Affirming dismissal of an FLSA suit against SAIC, the Fourth Circuit has held that a job applicant who alleged the company withdrew a conditional offer of employment upon learning that she had sued a former employer for wage and hour violations cannot pursue an FLSA retaliation claim against the prospective employer because the Act only permits “employees” to file retaliation claims against their current or former employer. Dellinger v. SAIC, No. 10-1499 (4th Cir. August 12, 2011).

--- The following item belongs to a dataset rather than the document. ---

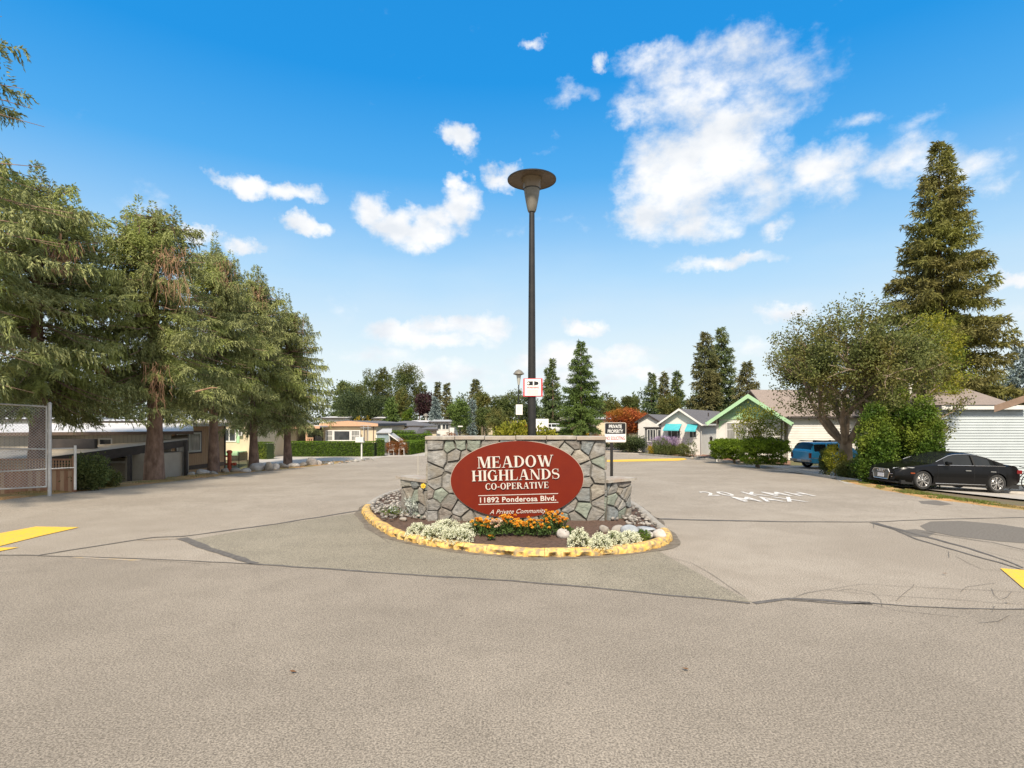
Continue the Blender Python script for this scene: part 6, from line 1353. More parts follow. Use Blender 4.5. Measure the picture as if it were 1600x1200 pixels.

The FLSA’s anti-retaliation provision, 29 U.S.C. § 215(a)(3), prohibits “discrimination” against “any employee because such employee has filed any complaint or instituted or caused to be instituted any proceeding” under the Act. The court rejected Dellinger’s argument that “employee” in Section 215(a)(3) should be interpreted to include job applicants, the court said the statutory term “does not exist in a vacuum” but rather is defined elsewhere in the FLSA as “any individual employed by an employer.” The DOL and EEOC had filed amicus briefs supporting Dellinger.
Dissenting, Judge King suggested that the majority ignored the logic of the Supreme Court’s decision in Robinson v. Shell Oil Co., 519 U.S. 337 (1997), where the Court held that the term “employee” as defined in Title VII enabled a former employee to sue a former employer for retaliation.
But writing for the majority, Judge Niemeyer noted that Robinson involved a former employee’s retaliation claim against his former employer, not a retaliation claim by an applicant who never worked for the company. To the extent Robinson is relevant, said Judge Niemeyer, the Fourth Circuit has ruled that the FLSA’s anti-retaliation clause covers employees suing their former employers.
“The issue here,” said Judge Niemeyer, “is whether the FLSA applies to persons who are not yet employees and who have never worked for the employer. Because Robinson deals only with former employees, it does not speak to the issue in this case.”